I don't have too much to say today, other than that I'm very glad the conditions have eased up since yesterday.  There's still quite a lot of wind (17+ kts) on the beam, and the associated wind fetch, but the big swells from yesterday seem to have abated somewhat.  In hindsight, yesterday's seas were pretty gnarly.  I'm ashamed that I don't have a reliable way of measuring the swell height, but a boat about 100 miles from us was calling it 3-4 meter, short interval swell, and I'm guessing it probably wasn't too different where we were.  Glad we're through it, and I'm glad to know that we can handle it as a crew and boat.  The scariest part of yesterday was during the radio net.  I was down below as net controller, and Chase was on watch.  I felt a huge slap, and it felt like the entire boat had been knocked down.  Next thing I knew, a few gallons of water had splashed in from the companionway all over the galley.  We had the companionway sliding hatch closed, and one of the companionway boards in as well.  It was only the second sliding hatch that we had out to ventilate the cabin.  I'm glad we didn't have more open than that, or we would have suffered more than a few wet Kindles.  It sounds like it was just an unlucky slap from two waves converging right under us, but still not the most comforting thing to have happen right before the sun goes down.
That said, everything did ease up overnight, and we've had a great run today, averaging 6 kts since early this morning.  We're now 450 miles to Hiva Oa, which means that we can either try and continue to push out 120 mile days (AKA, a very fast pace), or we can maintain a comfortable 100 mile/day pace, and forecast a Thursday arrival.  Is it too early to forecast yet?  Maybe...  We'll see what our 24 hour moving average looks like tomorrow morning, now that we're firmly in the South Equatorial Current!  
All seems to be very well on board.  I've started re-reading the Harry Potter series after watching the movies, and so the days are flying by.  Will send an update tomorrow as we get closer.  Cheers.
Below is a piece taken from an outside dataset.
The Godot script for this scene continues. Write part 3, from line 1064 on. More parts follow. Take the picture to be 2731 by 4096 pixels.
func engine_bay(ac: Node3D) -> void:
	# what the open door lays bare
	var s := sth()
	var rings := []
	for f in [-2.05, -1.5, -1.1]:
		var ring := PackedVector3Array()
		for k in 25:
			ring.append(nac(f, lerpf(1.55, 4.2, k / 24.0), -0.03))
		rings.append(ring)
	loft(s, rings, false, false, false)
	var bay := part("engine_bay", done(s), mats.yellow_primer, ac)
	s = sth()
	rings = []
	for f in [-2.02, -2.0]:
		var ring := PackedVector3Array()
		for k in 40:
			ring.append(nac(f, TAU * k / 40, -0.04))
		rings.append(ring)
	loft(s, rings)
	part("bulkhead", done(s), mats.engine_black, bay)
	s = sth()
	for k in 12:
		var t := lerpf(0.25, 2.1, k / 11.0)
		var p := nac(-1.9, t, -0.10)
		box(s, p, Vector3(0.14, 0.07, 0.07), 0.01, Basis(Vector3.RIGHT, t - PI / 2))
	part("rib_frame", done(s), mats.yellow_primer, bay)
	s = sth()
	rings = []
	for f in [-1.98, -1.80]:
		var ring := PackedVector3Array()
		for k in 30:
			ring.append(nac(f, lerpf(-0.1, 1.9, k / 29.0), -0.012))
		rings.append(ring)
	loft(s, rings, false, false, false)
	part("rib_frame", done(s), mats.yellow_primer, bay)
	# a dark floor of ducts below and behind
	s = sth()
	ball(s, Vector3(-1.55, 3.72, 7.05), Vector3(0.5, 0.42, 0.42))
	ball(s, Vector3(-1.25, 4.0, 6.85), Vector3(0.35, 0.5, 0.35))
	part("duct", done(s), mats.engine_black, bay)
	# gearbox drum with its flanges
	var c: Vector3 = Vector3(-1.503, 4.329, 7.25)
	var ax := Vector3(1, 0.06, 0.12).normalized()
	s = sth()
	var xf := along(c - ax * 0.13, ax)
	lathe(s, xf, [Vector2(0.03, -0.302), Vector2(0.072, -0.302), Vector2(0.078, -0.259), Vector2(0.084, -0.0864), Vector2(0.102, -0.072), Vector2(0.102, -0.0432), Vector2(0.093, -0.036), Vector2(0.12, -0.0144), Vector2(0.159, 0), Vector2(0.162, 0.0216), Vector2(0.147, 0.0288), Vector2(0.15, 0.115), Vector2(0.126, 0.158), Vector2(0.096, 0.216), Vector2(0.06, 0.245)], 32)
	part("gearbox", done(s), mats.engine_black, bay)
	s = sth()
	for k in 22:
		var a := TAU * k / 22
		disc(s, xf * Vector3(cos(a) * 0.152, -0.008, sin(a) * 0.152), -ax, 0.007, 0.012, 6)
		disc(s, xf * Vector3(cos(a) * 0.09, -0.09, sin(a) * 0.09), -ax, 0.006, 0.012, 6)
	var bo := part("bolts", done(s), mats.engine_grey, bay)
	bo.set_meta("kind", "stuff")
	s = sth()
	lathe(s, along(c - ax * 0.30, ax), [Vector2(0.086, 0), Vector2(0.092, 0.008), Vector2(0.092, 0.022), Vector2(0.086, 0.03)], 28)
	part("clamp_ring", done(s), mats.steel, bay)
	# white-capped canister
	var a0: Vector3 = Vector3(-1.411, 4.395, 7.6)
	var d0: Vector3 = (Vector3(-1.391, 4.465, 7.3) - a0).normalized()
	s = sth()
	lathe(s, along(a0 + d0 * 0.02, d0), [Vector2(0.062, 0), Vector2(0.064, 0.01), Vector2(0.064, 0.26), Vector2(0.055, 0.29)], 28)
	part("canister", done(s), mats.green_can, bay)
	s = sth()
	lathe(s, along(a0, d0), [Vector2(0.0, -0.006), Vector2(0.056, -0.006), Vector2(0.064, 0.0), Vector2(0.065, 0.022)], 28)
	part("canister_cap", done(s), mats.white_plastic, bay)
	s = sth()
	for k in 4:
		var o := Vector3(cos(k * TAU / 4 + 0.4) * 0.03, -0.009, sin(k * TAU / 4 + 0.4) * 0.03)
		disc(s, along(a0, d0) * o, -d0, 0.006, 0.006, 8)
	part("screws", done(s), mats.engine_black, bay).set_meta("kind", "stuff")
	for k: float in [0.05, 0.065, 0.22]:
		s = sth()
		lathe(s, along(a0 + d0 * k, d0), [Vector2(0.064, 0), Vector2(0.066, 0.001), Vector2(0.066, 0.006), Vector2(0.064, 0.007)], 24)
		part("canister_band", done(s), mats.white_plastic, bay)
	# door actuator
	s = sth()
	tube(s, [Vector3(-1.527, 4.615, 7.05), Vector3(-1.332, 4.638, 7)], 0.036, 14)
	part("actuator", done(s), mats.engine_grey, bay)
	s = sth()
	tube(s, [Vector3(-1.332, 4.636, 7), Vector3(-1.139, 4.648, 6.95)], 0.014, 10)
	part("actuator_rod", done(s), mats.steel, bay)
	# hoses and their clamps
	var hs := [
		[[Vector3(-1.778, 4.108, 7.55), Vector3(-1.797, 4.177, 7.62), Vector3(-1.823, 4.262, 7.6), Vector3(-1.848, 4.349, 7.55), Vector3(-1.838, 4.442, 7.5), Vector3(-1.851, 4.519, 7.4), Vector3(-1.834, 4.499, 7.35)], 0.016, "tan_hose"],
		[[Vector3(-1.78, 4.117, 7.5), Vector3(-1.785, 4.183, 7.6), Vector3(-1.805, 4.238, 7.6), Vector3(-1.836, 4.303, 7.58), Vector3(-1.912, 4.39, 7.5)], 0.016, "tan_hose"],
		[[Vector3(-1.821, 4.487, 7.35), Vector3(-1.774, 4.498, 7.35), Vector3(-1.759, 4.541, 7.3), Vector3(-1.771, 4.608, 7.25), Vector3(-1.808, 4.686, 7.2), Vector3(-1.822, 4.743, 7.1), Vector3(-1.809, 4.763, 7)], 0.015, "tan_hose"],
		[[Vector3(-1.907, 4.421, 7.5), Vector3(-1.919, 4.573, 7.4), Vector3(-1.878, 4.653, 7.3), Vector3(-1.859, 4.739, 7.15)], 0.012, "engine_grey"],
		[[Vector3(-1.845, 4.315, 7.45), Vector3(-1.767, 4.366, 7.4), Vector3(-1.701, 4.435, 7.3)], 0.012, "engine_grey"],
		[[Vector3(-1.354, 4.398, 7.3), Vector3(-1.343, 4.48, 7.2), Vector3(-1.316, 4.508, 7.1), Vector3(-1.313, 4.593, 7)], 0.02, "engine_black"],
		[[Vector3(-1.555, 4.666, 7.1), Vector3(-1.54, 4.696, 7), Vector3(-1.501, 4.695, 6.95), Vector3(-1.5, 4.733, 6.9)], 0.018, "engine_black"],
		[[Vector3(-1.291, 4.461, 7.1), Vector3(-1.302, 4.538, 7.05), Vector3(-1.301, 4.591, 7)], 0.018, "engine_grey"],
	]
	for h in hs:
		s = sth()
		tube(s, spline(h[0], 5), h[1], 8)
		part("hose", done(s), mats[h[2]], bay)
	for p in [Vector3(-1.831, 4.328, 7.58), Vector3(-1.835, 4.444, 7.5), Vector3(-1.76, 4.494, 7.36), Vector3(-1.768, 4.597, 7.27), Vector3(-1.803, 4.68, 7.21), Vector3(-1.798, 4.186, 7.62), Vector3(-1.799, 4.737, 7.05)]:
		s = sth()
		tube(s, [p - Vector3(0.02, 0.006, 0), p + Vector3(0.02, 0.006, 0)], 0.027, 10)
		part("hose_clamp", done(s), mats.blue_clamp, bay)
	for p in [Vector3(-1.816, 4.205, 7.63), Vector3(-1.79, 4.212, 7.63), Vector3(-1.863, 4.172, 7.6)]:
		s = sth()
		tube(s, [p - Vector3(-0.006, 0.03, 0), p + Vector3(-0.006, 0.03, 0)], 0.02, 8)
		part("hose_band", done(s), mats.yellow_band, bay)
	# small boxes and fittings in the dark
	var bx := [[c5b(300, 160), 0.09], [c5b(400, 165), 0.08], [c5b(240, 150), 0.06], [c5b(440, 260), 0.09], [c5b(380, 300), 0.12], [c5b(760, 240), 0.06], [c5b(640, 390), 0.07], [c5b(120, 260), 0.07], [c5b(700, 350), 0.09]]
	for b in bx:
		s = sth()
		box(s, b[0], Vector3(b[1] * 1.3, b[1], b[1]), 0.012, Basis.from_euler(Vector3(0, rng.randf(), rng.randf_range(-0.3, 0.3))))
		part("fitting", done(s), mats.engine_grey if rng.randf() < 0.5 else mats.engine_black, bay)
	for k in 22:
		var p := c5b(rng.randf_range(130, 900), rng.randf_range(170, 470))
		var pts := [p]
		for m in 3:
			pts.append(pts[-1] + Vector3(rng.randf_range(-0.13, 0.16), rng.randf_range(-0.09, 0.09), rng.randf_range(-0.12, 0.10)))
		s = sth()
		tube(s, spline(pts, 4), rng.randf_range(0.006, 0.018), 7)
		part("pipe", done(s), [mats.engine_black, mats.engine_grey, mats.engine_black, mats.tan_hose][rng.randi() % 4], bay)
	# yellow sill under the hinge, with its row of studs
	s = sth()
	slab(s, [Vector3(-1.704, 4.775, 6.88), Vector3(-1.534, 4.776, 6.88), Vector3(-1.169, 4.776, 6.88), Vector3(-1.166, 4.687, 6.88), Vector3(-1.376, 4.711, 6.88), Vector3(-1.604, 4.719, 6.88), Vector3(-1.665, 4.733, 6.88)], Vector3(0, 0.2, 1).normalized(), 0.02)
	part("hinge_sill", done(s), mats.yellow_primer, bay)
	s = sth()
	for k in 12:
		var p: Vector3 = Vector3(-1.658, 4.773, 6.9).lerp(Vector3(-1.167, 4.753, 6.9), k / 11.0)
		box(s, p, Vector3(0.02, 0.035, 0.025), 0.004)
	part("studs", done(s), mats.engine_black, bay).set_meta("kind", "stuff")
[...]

Woo! Day 25! That seems like a lot of days to be on a 31 foot sailboat, but we are getting close! 400 some-odd miles left and the mood on board has turned to one of quiet anticipation. What am I most excited for? Probably laundry and a real shower - two things that I'm not sure are readily available on Hiva Oa. I'm still holding out hope that when we pull the dinghy up to Hiva Oa we'll see a Cracker Barrell within walking distance (not super likely, but a guy can dream!). Speaking of delicious breakfast food - Chase pulled out all the stops and put together breakfast tacos for us this morning - unexpected and very much appreciated!
Obviously Neptune was not going to make the last week of our crossing too easy! We spent most of yesterday in the rain furling and unfurling our sails depending on the strength of the gusts of wind. We had some serious size swell in the water as well - giving us an exceptionally bumpy day. It's big enough that when in a wave's trough you can only see a wall of grey-blue water in front of you, extending far over your head. 25 days ago this would be a frightening experience (for me at least!), but now we're all taking turns napping. Luckily, the winds and swell eased up over night and we all were able to get some well-earned sleep. The swell has remained relatively low all day today, but we ran right into a number of squalls this morning - soaking anything that managed to dry out over night. Since then we've had great conditions! We are currently cruising along under blue skies, drying out our wet clothing, reading, and counting the miles!


Well, nobody can say that we didn’t get our money’s worth. It’s day 25, and with fewer than 500 miles to go until Hiva Oa, mother nature is laying it on thick. 

We’re continuing to deal with some pretty aggressive swells, and every time you think you’ve learned to live with them, they show you one more tiny way to make life difficult. I’m typing this post using an external keyboard with my phone screen lying flat on the table, and every 10 seconds or so, the orientation of the screen flips as the table, the phone, and myself lean sharply to starboard. And sorry if you’re squeamish, but last night I found myself in an interesting situation where I went to give myself insulin and ended up with a syringe dangling from my stomach after I needed to let go of it and grab onto the boat with both hands to keep from tipping overboard. Always an adventure here on Sea Casa! Thankfully, the seas calmed and the skies cleared during the night, but after some heavy rain this morning during—you guessed it—Stuart’s shift, we are back on the roller coaster ride. 

Everybody seems to be handling everything well, though, with Connor & Stuart devouring Harry Potter books by day and Harry Potter movies by night. There’s even a little Tang surprise coming up tonight(don’t tell the crew, but I mixed half a packet of orange powder with half a packet of jamaica powder for some true exotic flavor). I think everyone’s a little ready to reach land and get a good night’s sleep, so if we’re forced to deal with the swells, then hopefully at least the wind keeps up and allows us to make good time. Until tomorrow!